> EXERCISE DETAILS:
Without the pictures, print each of the records below exactly as it appears.

Data extracted from a collection
_ _ _ _
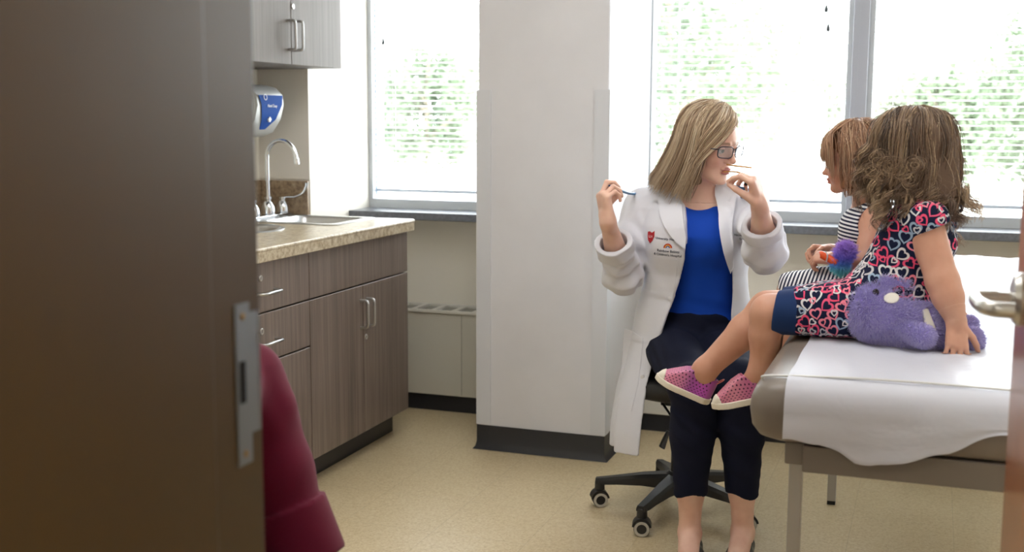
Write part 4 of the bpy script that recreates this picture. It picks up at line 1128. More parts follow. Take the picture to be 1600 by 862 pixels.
def sleeve(p, sh, el, cf, g, ph):
    d = uni([rc(p, sh, el, 0.062 + g, 0.057 + g), rc(p, el, cf, 0.057 + g, 0.048 + g), rc(p, el + np.array((0, 0.01, -0.012)), el, 0.052 + g, 0.06 + g)], 0.02)
    ax = nz(cf - el); t = (p - el.astype(f32)) @ A3(ax)
    tu = (p - sh.astype(f32)) @ A3(nz(el - sh))
    w_ = 0.0070 * np.sin(tu * 75 + 3.2 * np.sin(p[:, 0] * 30 + p[:, 1] * 22 + ph)) * np.exp(-((tu - 0.17) / 0.10) ** 2)
    w_ += 0.0055 * np.sin(t * 95 + 3.0 * np.sin(p[:, 1] * 28 - p[:, 0] * 21 + ph)) * np.exp(-((t - 0.03) / 0.08) ** 2)
    return d + w_, t
def cuffcut(p, el, cf, g=0.0): return (p - (cf).astype(f32)) @ A3(nz(cf - el)) - g
cR1, cL1 = elR + (wrR - elR) * 0.44, elL + (wrL - elL) * 0.42
def coat_fn(p):
    body_ = coat_solid(p, 0.0) + wrinkle(p, 0.0026, (30, 12, 14), 0.7, 2.4)
    z = p[:, 2]
    # open front: wedge between the two front edges, down to the shirt
    front = (p[:, 1] - (3.60 + 0.0 * z))
    op = np.maximum(np.maximum(fL(z) - p[:, 0], p[:, 0] - fR(z)), front)
    body_ = smax(body_, -op, 0.004)
    inner = coat_solid(p, -0.009)
    body_ = np.where(z < 0.90, smax(body_, -inner, 0.002), body_)
    # neck hole
    body_ = smax(body_, -rc(p, neck0 + np.array((0.012, -0.03, -0.01)), neckT + np.array((0.01, -0.02, 0.0)), 0.062, 0.062), 0.004)
    body_ = smax(body_, 0.585 - z, 0.003)
    # hanging right skirt panel
    zs = [0.16, 0.30, 0.40, 0.52, 0.60, 0.66, 0.72, 0.76]
    a = loft(p, zs, [-0.735, -0.73, -0.72, -0.705, -0.70, -0.70, -0.695, -0.693], [3.66, 3.66, 3.67, 3.69, 3.685, 3.675, 3.665, 3.66], np.array([0.222, 0.222, 0.220, 0.215, 0.198, 0.184, 0.170, 0.165]), np.array([0.22, 0.215, 0.205, 0.185, 0.168, 0.155, 0.142, 0.14]), 0.10, 2.1, 0.001)
    az = np.arctan2(p[:, 1] - 3.66, p[:, 0] + 0.72)
    a = a + (0.007 * np.sin(az * 9 + z * 4) + 0.004 * np.sin(az * 17 + 1 + z * 9)) * np.clip((0.60 - z) * 4, 0, 1)
    sh_ = np.abs(a + 0.004) - 0.004
    edge = p[:, 0] - fL(z)                                   # everything left of the front edge
    side = p[:, 0] + 0.735 - np.clip((p[:, 1] - 3.60) * 0.3, -0.5, 0.02)       # only her right side
    pan = np.maximum(np.maximum(sh_, np.where(p[:, 1] < 3.62, edge, side)), p[:, 1] - 3.80)
    hemz = 0.232 + np.clip(3.52 - p[:, 1], -0.1, 0.2) * 0.0 - 0.10 * np.clip(-p[:, 0] - 0.9, -0.1, 0.2)
    pan = np.maximum(pan, hemz - z); pan = np.maximum(pan, z - 0.74)
    lp = np.abs(a + 0.004) - 0.004                            # left panel falling behind her hip, down to the seat
    lpan = np.maximum(np.maximum(lp, -(p[:, 0] + 0.60)), np.maximum(3.62 - p[:, 1], np.maximum(0.46 - z, z - 0.66)))
    d = smin(body_, pan, 0.006); d = np.minimum(d, lpan)
    # sleeves, hollow at the cuffs, with turned-back bands
    for sh, el, cf, c1, ph in ((shR, elR, cuffR, cR1, 0.4), (shL, elL, cuffL, cL1, 2.0)):
        s, t = sleeve(p, sh, el, cf, 0.0, ph); cc = cuffcut(p, el, cf)
        s = smax(s, cc, 0.002)
        band = rc(p, el, cf + (cf - el) * 0.5, 0.057, 0.053) - 0.0045 + 0.002 * np.sin(p[:, 2] * 90 + p[:, 0] * 60)
        band = np.maximum(np.maximum(band, cuffcut(p, el, cf, 0.004)), -cuffcut(p, el, c1))
        s = smin(s, band, 0.0015)
        hol = rc(p, el + (cf - el) * 0.6, cf + (cf - el) * 0.5, 0.040, 0.044)
        s = smax(s, -hol, 0.002)
        d = smin(d, s, 0.018 if True else 0.01)
    return d
sculpt('shirt', [(shirt_fn, (-0.95, 3.48, 0.63), (-0.44, 3.82, 1.12), 0.004)], M['shirt'], DR)
coat = sculpt('coat', [(coat_fn, (-1.06, 3.30, 0.20), (-0.32, 3.90, 1.14), 0.0036)], M['coat'], DR)
def hit(fn, pts, y0=3.30, n=70, step=0.9, dirv=(0, 1, 0), off=0.0):
    """slide points along the body's forward axis until they touch a sculpted surface"""
    p = np.array(pts, float); dv = np.array(dirv, float)
    for _ in range(n):
        d = fn(p.astype(f32)); p = p + dv * (np.clip(d - off, -0.01, 0.05) * step)[:, None]
        p[:, 1] = np.minimum(p[:, 1], 3.60)
    return p
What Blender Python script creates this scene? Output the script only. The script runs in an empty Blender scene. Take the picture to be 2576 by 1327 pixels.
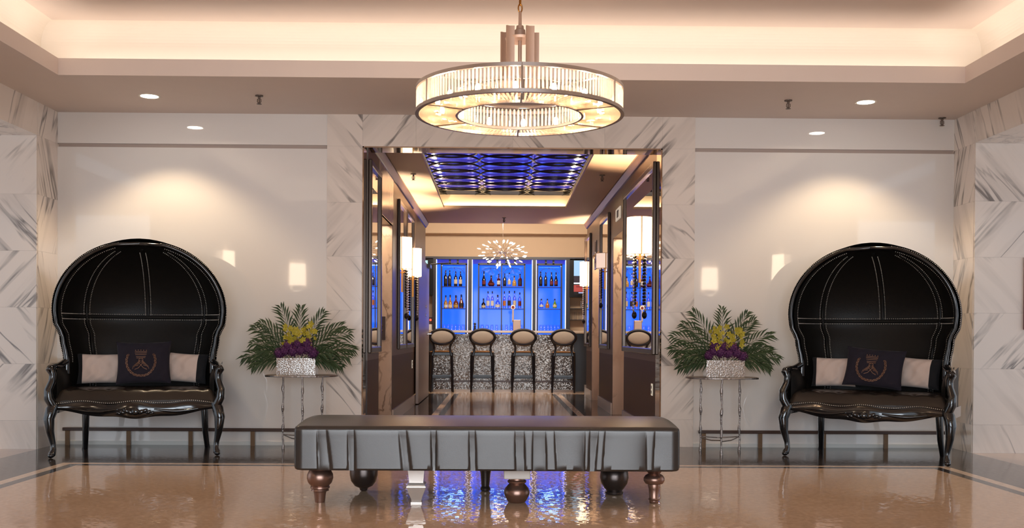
_ _ _ _
> EXERCISE RESULT:
Write part 4 of the bpy script that recreates this picture. It picks up at line 1128. More parts follow. Take the picture to be 1600 by 862 pixels.
def sleeve(p, sh, el, cf, g, ph):
    d = uni([rc(p, sh, el, 0.062 + g, 0.057 + g), rc(p, el, cf, 0.057 + g, 0.048 + g), rc(p, el + np.array((0, 0.01, -0.012)), el, 0.052 + g, 0.06 + g)], 0.02)
    ax = nz(cf - el); t = (p - el.astype(f32)) @ A3(ax)
    tu = (p - sh.astype(f32)) @ A3(nz(el - sh))
    w_ = 0.0070 * np.sin(tu * 75 + 3.2 * np.sin(p[:, 0] * 30 + p[:, 1] * 22 + ph)) * np.exp(-((tu - 0.17) / 0.10) ** 2)
    w_ += 0.0055 * np.sin(t * 95 + 3.0 * np.sin(p[:, 1] * 28 - p[:, 0] * 21 + ph)) * np.exp(-((t - 0.03) / 0.08) ** 2)
    return d + w_, t
def cuffcut(p, el, cf, g=0.0): return (p - (cf).astype(f32)) @ A3(nz(cf - el)) - g
cR1, cL1 = elR + (wrR - elR) * 0.44, elL + (wrL - elL) * 0.42
def coat_fn(p):
    body_ = coat_solid(p, 0.0) + wrinkle(p, 0.0026, (30, 12, 14), 0.7, 2.4)
    z = p[:, 2]
    # open front: wedge between the two front edges, down to the shirt
    front = (p[:, 1] - (3.60 + 0.0 * z))
    op = np.maximum(np.maximum(fL(z) - p[:, 0], p[:, 0] - fR(z)), front)
    body_ = smax(body_, -op, 0.004)
    inner = coat_solid(p, -0.009)
    body_ = np.where(z < 0.90, smax(body_, -inner, 0.002), body_)
    # neck hole
    body_ = smax(body_, -rc(p, neck0 + np.array((0.012, -0.03, -0.01)), neckT + np.array((0.01, -0.02, 0.0)), 0.062, 0.062), 0.004)
    body_ = smax(body_, 0.585 - z, 0.003)
    # hanging right skirt panel
    zs = [0.16, 0.30, 0.40, 0.52, 0.60, 0.66, 0.72, 0.76]
    a = loft(p, zs, [-0.735, -0.73, -0.72, -0.705, -0.70, -0.70, -0.695, -0.693], [3.66, 3.66, 3.67, 3.69, 3.685, 3.675, 3.665, 3.66], np.array([0.222, 0.222, 0.220, 0.215, 0.198, 0.184, 0.170, 0.165]), np.array([0.22, 0.215, 0.205, 0.185, 0.168, 0.155, 0.142, 0.14]), 0.10, 2.1, 0.001)
    az = np.arctan2(p[:, 1] - 3.66, p[:, 0] + 0.72)
    a = a + (0.007 * np.sin(az * 9 + z * 4) + 0.004 * np.sin(az * 17 + 1 + z * 9)) * np.clip((0.60 - z) * 4, 0, 1)
    sh_ = np.abs(a + 0.004) - 0.004
    edge = p[:, 0] - fL(z)                                   # everything left of the front edge
    side = p[:, 0] + 0.735 - np.clip((p[:, 1] - 3.60) * 0.3, -0.5, 0.02)       # only her right side
    pan = np.maximum(np.maximum(sh_, np.where(p[:, 1] < 3.62, edge, side)), p[:, 1] - 3.80)
    hemz = 0.232 + np.clip(3.52 - p[:, 1], -0.1, 0.2) * 0.0 - 0.10 * np.clip(-p[:, 0] - 0.9, -0.1, 0.2)
    pan = np.maximum(pan, hemz - z); pan = np.maximum(pan, z - 0.74)
    lp = np.abs(a + 0.004) - 0.004                            # left panel falling behind her hip, down to the seat
    lpan = np.maximum(np.maximum(lp, -(p[:, 0] + 0.60)), np.maximum(3.62 - p[:, 1], np.maximum(0.46 - z, z - 0.66)))
    d = smin(body_, pan, 0.006); d = np.minimum(d, lpan)
    # sleeves, hollow at the cuffs, with turned-back bands
    for sh, el, cf, c1, ph in ((shR, elR, cuffR, cR1, 0.4), (shL, elL, cuffL, cL1, 2.0)):
        s, t = sleeve(p, sh, el, cf, 0.0, ph); cc = cuffcut(p, el, cf)
        s = smax(s, cc, 0.002)
        band = rc(p, el, cf + (cf - el) * 0.5, 0.057, 0.053) - 0.0045 + 0.002 * np.sin(p[:, 2] * 90 + p[:, 0] * 60)
        band = np.maximum(np.maximum(band, cuffcut(p, el, cf, 0.004)), -cuffcut(p, el, c1))
        s = smin(s, band, 0.0015)
        hol = rc(p, el + (cf - el) * 0.6, cf + (cf - el) * 0.5, 0.040, 0.044)
        s = smax(s, -hol, 0.002)
        d = smin(d, s, 0.018 if True else 0.01)
    return d
sculpt('shirt', [(shirt_fn, (-0.95, 3.48, 0.63), (-0.44, 3.82, 1.12), 0.004)], M['shirt'], DR)
coat = sculpt('coat', [(coat_fn, (-1.06, 3.30, 0.20), (-0.32, 3.90, 1.14), 0.0036)], M['coat'], DR)
def hit(fn, pts, y0=3.30, n=70, step=0.9, dirv=(0, 1, 0), off=0.0):
    """slide points along the body's forward axis until they touch a sculpted surface"""
    p = np.array(pts, float); dv = np.array(dirv, float)
    for _ in range(n):
        d = fn(p.astype(f32)); p = p + dv * (np.clip(d - off, -0.01, 0.05) * step)[:, None]
        p[:, 1] = np.minimum(p[:, 1], 3.60)
    return p
What Blender Python script creates this scene? Output the script only. The script runs in an empty Blender scene. Take the picture to be 2576 by 1327 pixels.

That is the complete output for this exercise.